While the developers’ space has been a tough segment of the gold sector to invest in due to higher labor/contractor costs, a higher cost of capital, and less appetite for equity, which has led to dilutive financings, Osisko is in a sweet spot and is a bit of a unicorn. Outside of the fact that its project is near unrivaled globally (potential for 10+ million ounces at 11+ grams per tonne gold), it’s got a strong cash position (~$120 million), and the ~45% IRR should allow the company to use mostly debt to fund construction. Hence, it’s not in a position where it can be preyed upon like Marathon Gold (OTCQX:MGDPF) in a dilutive deal with warrants attached.

Windfall Project

Windfall Project (Company Video)

Meanwhile, the Osisko team has an exceptional track record in the province, permitting, developing, and operating Canada’s largest gold mine (Canadian Malartic) and moved a town in the process. Therefore, I don’t see any reason to count this team out. Besides, work has already begun, with the team making the smart move to order its milling equipment in Q1 2021, getting ahead of peak inflation, and announcing an MOU with the Cree First Nation of Waswanipi, who will finance, build and operate a 120kV transmission line to transport hydroelectric power to the Windfall Project, further de-risking the project.

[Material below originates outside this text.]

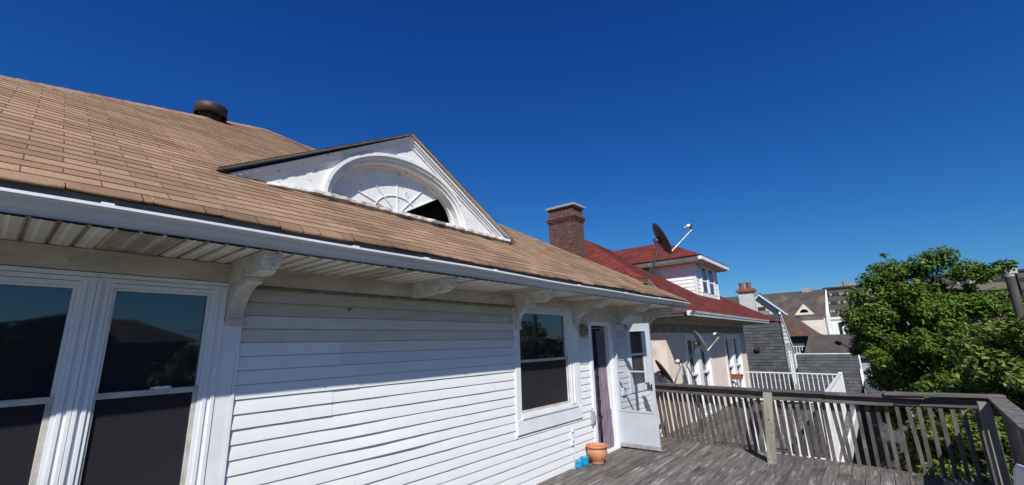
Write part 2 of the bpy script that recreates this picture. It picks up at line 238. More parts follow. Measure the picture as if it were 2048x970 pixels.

To summarize, I see Osisko Mining as a top story in the development space. While I usually stick to producers, I believe this is a name that can be comfortably bought on weakness, with the possibility of an accelerated re-rating if a takeover bid is launched. Following a 5-10% increase in operating costs for several producers due to inflationary pressures and the fact that a couple of producers have considerable tax pools in Canada to work in their favor (given that they are underweight in Canada from an operations standpoint), I see the likelihood of a takeover offer increasing given that Windfall would be very margin accretive, especially with Osisko trading at depressed levels currently.